After reading this, it is advisable to take a moment to wonder at the absurdity of life, to offer a quiet prayer of thanks for the fact that any of us is still alive, and then to pursue—yet again, and surely not for the last time—that recurring question of our era: What in the world is the president talking about?

It's about health care. And:

  1. Although the President says "I know the details of health care better than most."…
  2. The rest of his answer makes it completely obvious he doesn't know much about the details of health care.


■ At Reason, Veronique de Rugy has unsurprising news: Warren's Regulatory Expansion Is Wrong Answer to Equifax Breach. She has proposed a bill cleverly entitled the "Freedom from Equifax Exploitation Act" (FREE Act, get it?)

The implication is that this incident is unique among all other cybersecurity breaches in that Equifax and the credit industry at large are the source of the problem. The truth is much more mundane. Equifax fell victim to an unpatched vulnerability installed by a contractor, and now a politician is exploiting the issue to increase government control over an industry.

This is not to say that Equifax deserves no blame. Quite the contrary. Not only was its response after the incident widely condemned as ham-fisted but also the vulnerability itself was disclosed months before the attack and should have been patched. But that kind of mistake is quite common, and the FREE Act would do nothing to fix it.

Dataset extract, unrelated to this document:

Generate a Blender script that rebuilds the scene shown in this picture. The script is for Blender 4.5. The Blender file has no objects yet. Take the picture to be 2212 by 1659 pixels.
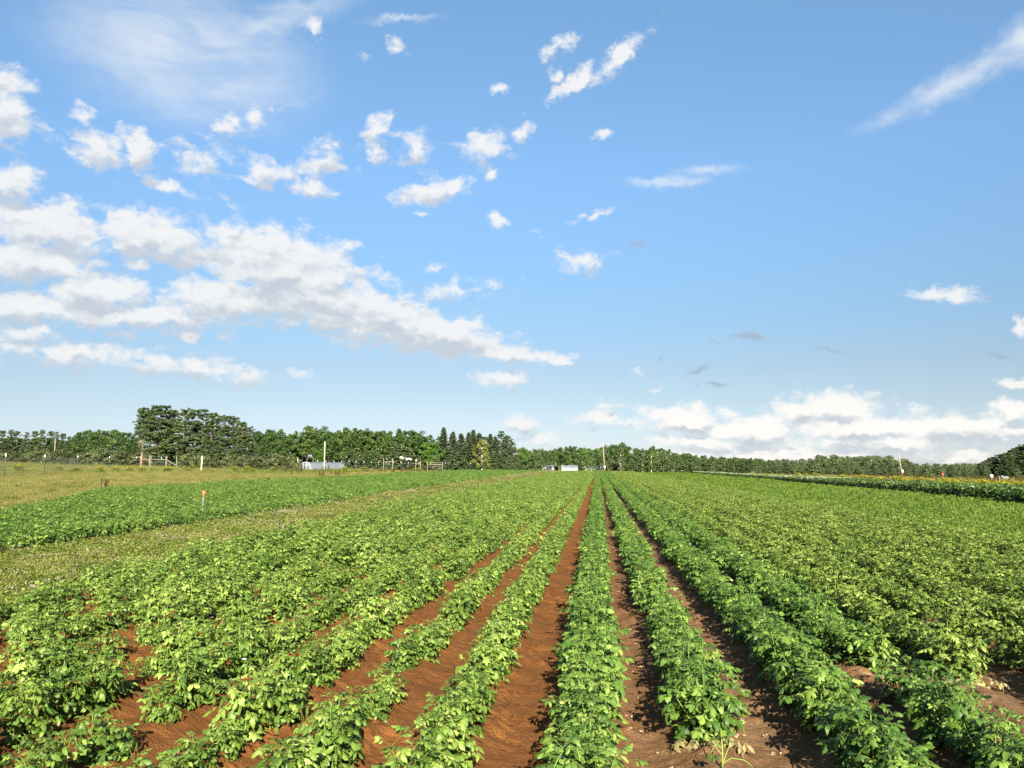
import bpy, math, random
import numpy as np
from mathutils import Vector, Matrix, Euler

R = math.radians
scene = bpy.context.scene
COL = scene.collection

# ------------------------------------------------------------------ camera
CAM_H = 2.1
FPX = 1671.0            # focal length in pixels of a 2212 px wide picture
YAW, PITCH = R(6.28), R(6.06)
cam_data = bpy.data.cameras.new("camera")
cam_data.sensor_width = 36.0
cam_data.lens = FPX / 2212.0 * 36.0
cam_data.clip_start = 0.1
cam_data.clip_end = 9000.0
cam = bpy.data.objects.new("camera", cam_data)
COL.objects.link(cam)
cam.location = (0, 0, CAM_H)
cam.rotation_euler = (R(90) + PITCH, 0, YAW)
scene.camera = cam

# ------------------------------------------------------------------ view, sun
scene.view_settings.view_transform = 'Standard'
scene.view_settings.look = 'None'
scene.view_settings.gamma = 1.0
scene.view_settings.use_curve_mapping = False
EXPOSURE = 2.06
scene.view_settings.exposure = EXPOSURE

SUN_EL, SUN_AZ = R(27), R(166)       # azimuth clockwise from +Y (the rows' direction)
sd = bpy.data.lights.new("sun", 'SUN')
sd.energy = 4.2
sd.angle = R(0.5)
sd.color = (1.0, 0.93, 0.80)
sun = bpy.data.objects.new("sun", sd)
COL.objects.link(sun)
to_sun = Vector((math.sin(SUN_AZ) * math.cos(SUN_EL), math.cos(SUN_AZ) * math.cos(SUN_EL), math.sin(SUN_EL)))
sun.rotation_euler = to_sun.to_track_quat('Z', 'Y').to_euler()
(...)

NH's Senator Shaheen is a co-sponsor of this power-grabbing bill.


■ But you know what, Senator Shaheen made the Russians mad, and that raises her score a bit in Pun Salad's eyes. Politico has the story: Senators scrap Russia trip after Kremlin snubs Shaheen.

Two Republican senators have called off a planned trip to Russia after the Kremlin denied a visa to a Democratic colleague, New Hampshire Sen. Jeanne Shaheen.

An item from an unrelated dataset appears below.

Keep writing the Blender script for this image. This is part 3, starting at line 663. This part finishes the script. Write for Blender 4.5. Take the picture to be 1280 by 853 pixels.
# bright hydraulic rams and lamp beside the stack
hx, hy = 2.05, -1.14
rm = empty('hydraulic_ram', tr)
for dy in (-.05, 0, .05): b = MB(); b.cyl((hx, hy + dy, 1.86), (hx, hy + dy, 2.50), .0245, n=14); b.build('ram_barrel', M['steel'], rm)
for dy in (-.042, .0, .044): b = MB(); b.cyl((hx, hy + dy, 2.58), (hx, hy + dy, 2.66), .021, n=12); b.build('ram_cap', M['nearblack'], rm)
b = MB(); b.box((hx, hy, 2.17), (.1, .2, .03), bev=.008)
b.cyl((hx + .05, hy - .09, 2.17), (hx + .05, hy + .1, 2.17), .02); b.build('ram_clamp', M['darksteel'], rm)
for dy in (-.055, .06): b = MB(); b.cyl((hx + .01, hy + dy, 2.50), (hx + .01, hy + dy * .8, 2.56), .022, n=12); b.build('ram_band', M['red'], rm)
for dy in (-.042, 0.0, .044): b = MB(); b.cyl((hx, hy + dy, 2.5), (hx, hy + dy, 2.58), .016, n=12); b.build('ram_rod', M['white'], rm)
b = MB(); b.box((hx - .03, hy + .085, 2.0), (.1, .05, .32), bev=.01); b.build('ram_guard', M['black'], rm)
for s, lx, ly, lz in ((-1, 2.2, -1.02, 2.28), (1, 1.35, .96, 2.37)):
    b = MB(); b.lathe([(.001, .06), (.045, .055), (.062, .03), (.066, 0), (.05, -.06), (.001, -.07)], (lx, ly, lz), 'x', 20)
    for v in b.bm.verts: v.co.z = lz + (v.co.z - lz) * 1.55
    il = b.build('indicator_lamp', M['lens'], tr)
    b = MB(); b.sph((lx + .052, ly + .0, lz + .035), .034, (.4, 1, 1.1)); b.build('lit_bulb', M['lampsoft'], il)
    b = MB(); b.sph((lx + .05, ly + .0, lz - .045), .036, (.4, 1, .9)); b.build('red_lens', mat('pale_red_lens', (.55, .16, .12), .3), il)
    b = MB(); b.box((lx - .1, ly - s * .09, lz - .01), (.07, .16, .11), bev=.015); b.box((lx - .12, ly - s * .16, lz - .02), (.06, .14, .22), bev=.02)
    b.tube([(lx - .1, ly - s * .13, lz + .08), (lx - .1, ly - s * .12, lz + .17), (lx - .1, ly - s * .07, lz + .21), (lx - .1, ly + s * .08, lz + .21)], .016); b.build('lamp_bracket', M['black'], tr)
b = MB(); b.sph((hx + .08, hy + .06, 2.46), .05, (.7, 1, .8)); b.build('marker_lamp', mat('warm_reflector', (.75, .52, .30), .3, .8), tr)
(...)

Shaheen, an outspoken backer of a Russia sanctions bill that Congress approved overwhelmingly earlier this year, had been scheduled to visit Russia along with GOP colleagues Ron Johnson of Wisconsin and John Barasso of Wyoming. But a Shaheen spokesman said the senator believes the Kremlin has placed her under a travel sanction, prohibiting her visit.

The Russians are scared of Jeanne Shaheen. Wow.


■ The New Hampshire cell of Commie Radio asks and answers the musical question: Why Do All New Hampshire Bars Have To Sell Food?

[…] after Prohibition ended, legislators didn’t want bars or saloons opening up willy-nilly around the state. So, they only gave licenses to restaurants.

Eventually, they made a more relaxed license for places that wanted to serve beer and wine. But if you wanted to serve the hard stuff - you had to to meet the food requirement.

And you still do.

Today, 50 percent of sales has to come from food if you want a full liquor license. Alternatively, your establishment has sell at least $75,000 worth of food every year.

The question is, in a state known for its “Live Free or Die” attitude, how has this law survived for so long?

Indeed. Having state-owned-and-operated liquor stores (which are, with few exceptions, dingy and depressing) in a freedom-loving state is… incongruous.


■ And a New Year-relevant xkcd:

[xkcd on 2018]

Mouseover: "We should really start calculating it earlier, but until the end of December we're always too busy trying to figure out which day Christmas will fall on."